Sheila G. Ray
Although the stories which she has written for young people do not have a contemporary setting, E. M. Almedingen does manage to convey the sense of spaciousness, the richness of tradition and the mixed character of the Russian people which are still as true of the country as they were before 1917. Even though the political system was very different in the days of which she writes in most of her books, they may nevertheless help to understand the way of life in Eastern Europe….
[She] was an expert on Russian history and many of her books reflect this fact. (p. 301)
The Poltoratzkys represent E. M. Almedingen's maternal relations. Catherine von Almedingen, the heroine of Little Katia, was a great aunt on her father's side; this book is a rewriting of Catherine's own story published in Russia in 1874 as The Story of a Little Girl, which established Catherine's reputation as a leading children's author. This, like all the stories previously mentioned, is written in the first person.
Frossia is the only one of these stories written in the third person and this alone does not purport to be fiction based on fact. Frossia, however, is of the same age and generation as E. M. Almedingen herself, and lives through the days immediately after the 1917 Revolution, determined to survive and inspired by love of her country despite the changed political situation…. She describes how she grew up, devoted to her native city, and how, in spite of the poverty in which she and her mother lived …, she considered herself 'rich because I had St Petersburg'. Reading Frossia immediately after this autobiographical account of life before 1917, it is impossible to disassociate the two central characters—they have so much in common.
E. M. Almedingen allows her own love of St Petersburg to be reflected in Frossia…. Her dealings with bureaucracy are a good introduction to the way things still operate in the USSR.

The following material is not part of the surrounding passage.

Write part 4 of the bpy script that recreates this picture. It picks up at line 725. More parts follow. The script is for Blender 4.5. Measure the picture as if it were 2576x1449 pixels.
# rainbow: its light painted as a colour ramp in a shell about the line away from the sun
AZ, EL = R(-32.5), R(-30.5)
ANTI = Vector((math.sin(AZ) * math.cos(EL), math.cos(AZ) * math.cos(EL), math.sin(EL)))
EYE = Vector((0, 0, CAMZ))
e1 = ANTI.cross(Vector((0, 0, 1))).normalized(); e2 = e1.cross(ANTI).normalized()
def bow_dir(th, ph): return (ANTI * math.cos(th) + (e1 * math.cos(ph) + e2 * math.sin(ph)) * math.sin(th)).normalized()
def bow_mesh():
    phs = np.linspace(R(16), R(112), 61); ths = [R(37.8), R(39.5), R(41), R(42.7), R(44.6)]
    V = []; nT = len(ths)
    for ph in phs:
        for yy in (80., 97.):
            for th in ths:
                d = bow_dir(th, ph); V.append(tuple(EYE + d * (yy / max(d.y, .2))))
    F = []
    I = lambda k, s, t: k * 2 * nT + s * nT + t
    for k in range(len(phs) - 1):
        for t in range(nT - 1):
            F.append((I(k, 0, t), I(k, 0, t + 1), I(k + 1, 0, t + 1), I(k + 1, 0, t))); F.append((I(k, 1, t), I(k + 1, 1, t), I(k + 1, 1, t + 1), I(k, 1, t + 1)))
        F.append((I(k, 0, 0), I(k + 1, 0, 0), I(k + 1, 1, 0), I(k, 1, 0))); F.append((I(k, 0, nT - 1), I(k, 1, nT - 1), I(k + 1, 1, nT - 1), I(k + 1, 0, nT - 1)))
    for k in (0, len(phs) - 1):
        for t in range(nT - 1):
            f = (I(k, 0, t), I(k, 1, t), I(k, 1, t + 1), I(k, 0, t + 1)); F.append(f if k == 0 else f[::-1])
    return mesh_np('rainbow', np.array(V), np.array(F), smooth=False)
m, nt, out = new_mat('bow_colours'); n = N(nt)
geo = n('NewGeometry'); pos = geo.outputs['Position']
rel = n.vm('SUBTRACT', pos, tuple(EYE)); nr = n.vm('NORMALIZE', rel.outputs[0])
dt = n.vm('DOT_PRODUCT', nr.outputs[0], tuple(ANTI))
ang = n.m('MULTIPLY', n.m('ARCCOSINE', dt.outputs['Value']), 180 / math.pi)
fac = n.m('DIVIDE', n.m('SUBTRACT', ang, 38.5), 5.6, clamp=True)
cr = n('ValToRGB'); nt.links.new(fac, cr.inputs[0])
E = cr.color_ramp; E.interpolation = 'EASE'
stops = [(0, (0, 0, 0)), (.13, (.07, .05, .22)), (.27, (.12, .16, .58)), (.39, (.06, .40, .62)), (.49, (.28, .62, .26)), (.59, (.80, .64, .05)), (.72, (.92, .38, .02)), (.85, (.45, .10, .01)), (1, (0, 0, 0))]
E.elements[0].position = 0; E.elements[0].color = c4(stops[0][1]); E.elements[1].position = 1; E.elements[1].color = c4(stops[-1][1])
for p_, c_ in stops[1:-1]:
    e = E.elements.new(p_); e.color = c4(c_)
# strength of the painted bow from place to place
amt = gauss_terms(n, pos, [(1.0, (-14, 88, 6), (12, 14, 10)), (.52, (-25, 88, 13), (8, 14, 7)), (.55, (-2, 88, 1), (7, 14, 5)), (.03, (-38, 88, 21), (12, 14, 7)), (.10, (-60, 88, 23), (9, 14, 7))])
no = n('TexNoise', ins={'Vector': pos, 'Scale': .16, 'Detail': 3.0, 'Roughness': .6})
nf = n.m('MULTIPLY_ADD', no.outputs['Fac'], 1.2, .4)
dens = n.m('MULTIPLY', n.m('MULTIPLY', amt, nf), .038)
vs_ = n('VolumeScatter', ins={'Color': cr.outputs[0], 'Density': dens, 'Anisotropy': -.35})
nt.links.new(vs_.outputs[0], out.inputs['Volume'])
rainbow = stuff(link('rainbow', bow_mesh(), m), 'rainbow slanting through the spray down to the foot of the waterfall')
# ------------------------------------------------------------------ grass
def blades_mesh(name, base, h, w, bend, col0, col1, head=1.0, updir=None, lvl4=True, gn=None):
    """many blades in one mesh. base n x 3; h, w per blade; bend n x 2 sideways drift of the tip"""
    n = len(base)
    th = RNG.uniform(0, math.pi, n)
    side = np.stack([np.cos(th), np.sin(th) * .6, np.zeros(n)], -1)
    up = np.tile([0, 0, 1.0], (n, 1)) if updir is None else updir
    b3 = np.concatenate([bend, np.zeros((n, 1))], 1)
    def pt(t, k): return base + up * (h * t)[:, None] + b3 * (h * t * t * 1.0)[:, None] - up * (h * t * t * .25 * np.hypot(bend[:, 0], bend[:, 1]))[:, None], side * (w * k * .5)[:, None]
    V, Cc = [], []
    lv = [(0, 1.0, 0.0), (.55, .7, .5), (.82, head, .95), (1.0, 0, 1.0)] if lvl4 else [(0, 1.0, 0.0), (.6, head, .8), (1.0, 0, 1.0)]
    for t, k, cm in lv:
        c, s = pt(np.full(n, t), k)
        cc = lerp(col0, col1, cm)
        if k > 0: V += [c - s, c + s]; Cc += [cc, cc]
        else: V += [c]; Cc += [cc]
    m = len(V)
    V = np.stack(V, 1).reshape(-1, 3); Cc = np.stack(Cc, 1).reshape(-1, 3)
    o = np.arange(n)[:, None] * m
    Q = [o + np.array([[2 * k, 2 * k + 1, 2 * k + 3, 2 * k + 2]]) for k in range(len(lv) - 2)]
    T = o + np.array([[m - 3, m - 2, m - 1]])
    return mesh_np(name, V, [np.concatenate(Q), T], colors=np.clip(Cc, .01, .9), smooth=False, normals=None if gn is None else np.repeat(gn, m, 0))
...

In many ways Frossia … is the best. The fact that it is written in the third person means that the author can range widely—we are not restricted to scenes and incidents where Frossia herself is present…. Frossia, with her gift for learning languages, is very much a heroine in the tradition of the author's ancestresses. (pp. 302-03)
Anna, Ellen and Fanny; the last three to be published, are longer and more demanding; they are most likely to appeal to girls in their teens, since, although the heroines all describe incidents of early childhood …, they dwell much more on the problems of growing up and adapting to the adult world. Older girls will also enjoy fitting the stories together and will gain some sense of historical perspective from doing so. Anna is the kind of heroine with whom many girls will like to identify; she is extremely learned, capable and energetic; before she marries (at sixteen!) she has learnt six languages, but there are plenty of reminders that she is living in an earlier age….
Ellen and Fanny, as well as Catherine Almedingen, had the urge to write. Their descendant has made good use of the rich material they left in their memoirs, and the panorama which she has woven out of their jottings and out of her own experience gives to the reader some understanding of why the USSR is the country which it is today. (p. 303)
Sheila G. Ray, in The School Librarian, December, 1973.